Uroczystości w Rzeszowie rozpoczęły się Mszą Świętą w Kościele Farnym. Następnie uczestnicy przemaszerowali pod pomnik płk. Leopolda Lisa-Kuli, gdzie odśpiewano wspólnie hymn i podniesiono flagę państwową. Po wystąpieniach władz województwa, odbyły się Apel Pamięci i salwa honorowa.
– Zachęcam Państwa, by świętować wolność – rozkoszować się jej smakiem. Byśmy mogli ją mieć – minione pokolenia Polaków oddawali swe życie. Ich najwyższa ofiara i poświęcenie dają nam dziś prawo do swobodnego świętowania, ale przede wszystkim do decydowania o sobie, o losie naszych dzieci i ukochanej Ojczyzny. Jednak doniosłość chwili i odpowiedzialność za przyszłość wymaga skupienia wszystkich sił. Musi dziwić fakt, że ci sami ludzie w jednym miejscu mogą zgodnie pracować, a w inny miejscu ci sami ludzie muszą się kłócić. Trzeba nam nauczyć się podawać sobie rękę, trzeba przemóc kłótnie i spory o znaczenie słów.
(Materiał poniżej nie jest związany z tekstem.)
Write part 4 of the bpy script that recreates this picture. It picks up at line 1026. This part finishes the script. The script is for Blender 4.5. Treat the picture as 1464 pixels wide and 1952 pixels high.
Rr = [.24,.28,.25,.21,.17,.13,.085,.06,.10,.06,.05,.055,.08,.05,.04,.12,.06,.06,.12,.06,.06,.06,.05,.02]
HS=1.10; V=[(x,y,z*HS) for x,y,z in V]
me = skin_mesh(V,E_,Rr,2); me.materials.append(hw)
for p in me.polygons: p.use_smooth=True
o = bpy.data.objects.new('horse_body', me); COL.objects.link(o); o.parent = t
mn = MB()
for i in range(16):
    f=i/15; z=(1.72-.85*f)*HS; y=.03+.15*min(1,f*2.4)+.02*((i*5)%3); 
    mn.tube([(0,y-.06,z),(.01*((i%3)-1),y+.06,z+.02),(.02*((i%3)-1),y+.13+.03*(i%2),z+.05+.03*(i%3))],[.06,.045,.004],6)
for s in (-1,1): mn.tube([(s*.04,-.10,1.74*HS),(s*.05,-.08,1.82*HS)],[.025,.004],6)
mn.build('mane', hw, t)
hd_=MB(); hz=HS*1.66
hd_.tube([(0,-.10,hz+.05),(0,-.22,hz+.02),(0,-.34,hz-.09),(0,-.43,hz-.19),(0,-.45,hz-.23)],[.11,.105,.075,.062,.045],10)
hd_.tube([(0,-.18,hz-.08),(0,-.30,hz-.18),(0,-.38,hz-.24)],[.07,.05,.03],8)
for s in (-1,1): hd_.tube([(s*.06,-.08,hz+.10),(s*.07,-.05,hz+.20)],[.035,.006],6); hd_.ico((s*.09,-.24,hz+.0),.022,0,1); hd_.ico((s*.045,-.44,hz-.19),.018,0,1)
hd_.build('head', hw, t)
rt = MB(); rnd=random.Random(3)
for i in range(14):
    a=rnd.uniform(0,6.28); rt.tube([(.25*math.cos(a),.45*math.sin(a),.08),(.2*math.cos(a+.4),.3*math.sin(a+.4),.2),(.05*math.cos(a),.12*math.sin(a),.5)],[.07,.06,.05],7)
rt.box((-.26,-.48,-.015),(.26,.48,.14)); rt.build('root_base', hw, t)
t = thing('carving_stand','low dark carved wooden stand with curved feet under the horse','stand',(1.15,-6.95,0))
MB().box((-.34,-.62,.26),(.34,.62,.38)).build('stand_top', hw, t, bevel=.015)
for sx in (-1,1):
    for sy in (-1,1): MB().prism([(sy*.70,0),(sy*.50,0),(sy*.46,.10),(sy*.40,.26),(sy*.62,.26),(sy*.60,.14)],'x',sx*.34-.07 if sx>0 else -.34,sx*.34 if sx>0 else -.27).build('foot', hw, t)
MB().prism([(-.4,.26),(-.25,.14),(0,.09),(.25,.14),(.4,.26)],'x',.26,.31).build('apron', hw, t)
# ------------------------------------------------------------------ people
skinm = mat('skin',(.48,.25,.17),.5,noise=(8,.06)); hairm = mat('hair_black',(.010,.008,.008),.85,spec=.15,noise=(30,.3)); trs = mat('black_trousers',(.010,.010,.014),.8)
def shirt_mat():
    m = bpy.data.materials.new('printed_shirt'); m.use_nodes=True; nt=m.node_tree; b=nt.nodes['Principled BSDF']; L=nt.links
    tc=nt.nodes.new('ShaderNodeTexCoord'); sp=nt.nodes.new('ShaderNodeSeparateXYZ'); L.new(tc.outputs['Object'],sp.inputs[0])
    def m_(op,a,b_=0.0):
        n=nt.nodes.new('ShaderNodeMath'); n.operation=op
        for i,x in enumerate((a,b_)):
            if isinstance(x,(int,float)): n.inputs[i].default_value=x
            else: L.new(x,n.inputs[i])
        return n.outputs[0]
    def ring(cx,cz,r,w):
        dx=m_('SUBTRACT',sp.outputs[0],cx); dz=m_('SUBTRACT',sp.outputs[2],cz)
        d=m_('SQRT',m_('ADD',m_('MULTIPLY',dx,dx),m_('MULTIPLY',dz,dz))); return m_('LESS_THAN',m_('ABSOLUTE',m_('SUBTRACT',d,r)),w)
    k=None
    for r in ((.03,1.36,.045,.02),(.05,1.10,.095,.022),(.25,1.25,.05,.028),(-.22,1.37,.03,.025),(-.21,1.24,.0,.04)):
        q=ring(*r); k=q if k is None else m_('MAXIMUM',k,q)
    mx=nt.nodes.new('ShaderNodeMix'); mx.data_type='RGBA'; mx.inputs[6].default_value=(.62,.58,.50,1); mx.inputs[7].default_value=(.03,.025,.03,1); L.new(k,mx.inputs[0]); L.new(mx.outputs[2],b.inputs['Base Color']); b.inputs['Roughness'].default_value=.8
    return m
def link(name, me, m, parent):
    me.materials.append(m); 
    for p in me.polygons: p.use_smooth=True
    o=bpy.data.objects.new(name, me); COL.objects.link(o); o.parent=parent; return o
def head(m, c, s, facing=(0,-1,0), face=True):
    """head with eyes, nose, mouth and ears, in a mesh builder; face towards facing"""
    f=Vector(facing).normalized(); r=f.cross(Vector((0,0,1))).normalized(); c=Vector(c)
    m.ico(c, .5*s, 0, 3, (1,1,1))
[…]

Trzeba nam odrzucić sprzeczności między wielkimi słowami i małymi czynami. Ale aby tak się stało musimy mówić sobie prawdę (…). Józef Piłsudski, opisując moment, w którym kiedyś znalazła się II Rzeczpospolita tak powiedział: „Podczas naszej długiej stuletniej przeszłości, gdyśmy wolności nie mieli, wytworzyliśmy, biegnąc tęsknotami z pokolenia na pokolenie, swoje życie niewoli i swoje życie kajdan. (…). Idą teraz godziny za godzinami, zwycięstwo za nami, przed nami szerokie życie. Burz dla nerwów nie ma, piękno jakby stygnie i człowiek czeka na nowego człowieka, aby piękno odrodzenia gdzieś wyszło, piękno chwil wiosny — wiosny nowego polskiego życia”. Abyśmy zbudowali piękno nowego polskiego życia nie możemy dać się zwieść wielkim słowom o obronie wolności czy niepodległości, o obronie konstytucji. Bo niepodlegli jesteśmy, a wolność i konstytucja dobrze się mają. Nie liczmy na cud. Nie mówmy, że w interesie Polski będzie występował ktoś inny niż Polacy. Zmieniajmy to wszystko, co wymaga naprawienia, bo na tym polega wolność, nie liczmy na szczęście, tylko na to, co sami wypracujemy – powiedziała wojewoda Ewa Leniart podczas dzisiejszych uroczystości. – Dziękuję za włączenie się całego Podkarpacia w obchody Narodowego Święta Niepodległości, które w tym roku ma wymiar szczególny. Nasze pierwotne oczekiwania – wojewody podkarpackiego i marszałka województwa o stu wydarzeniach na stulecie odzyskania Niepodległości zostały stukrotnie przekroczone. Dzięki Państwa zaangażowaniu, odpowiedzialności dzisiaj świętujemy wszyscy razem. Na ten radosny czas pragnę wszystkim Państwu – moim rodakom – złożyć serdecznie życzenia szczęścia, zdrowia i wszelkiej pomyślności – podkreśliła wojewoda w słowach skierowanych do mieszkańców województwa.
Podczas uroczystości po raz pierwszy zabrzmiał Dzwon Niepodległości – dar Samorządu Województwa Podkarpackiego z okazji 100. rocznicy Odzyskania Niepodległości. Mieszkańcy Podkarpacia będą mogli uderzyć w dzwon w niedzielę do godz. 16 i 12 listopada od godz. 9 do godz. 16. Będą również mogli wpisać się do pamiątkowej księgi.
Ważący tonę dzwon został odlany w pracowni ludwisarskiej Jana Felczyńskiego w Przemyślu. Znajduje się na nim godło Polski, herb Podkarpacia oraz tekst „Roty” Marii Konopnickiej.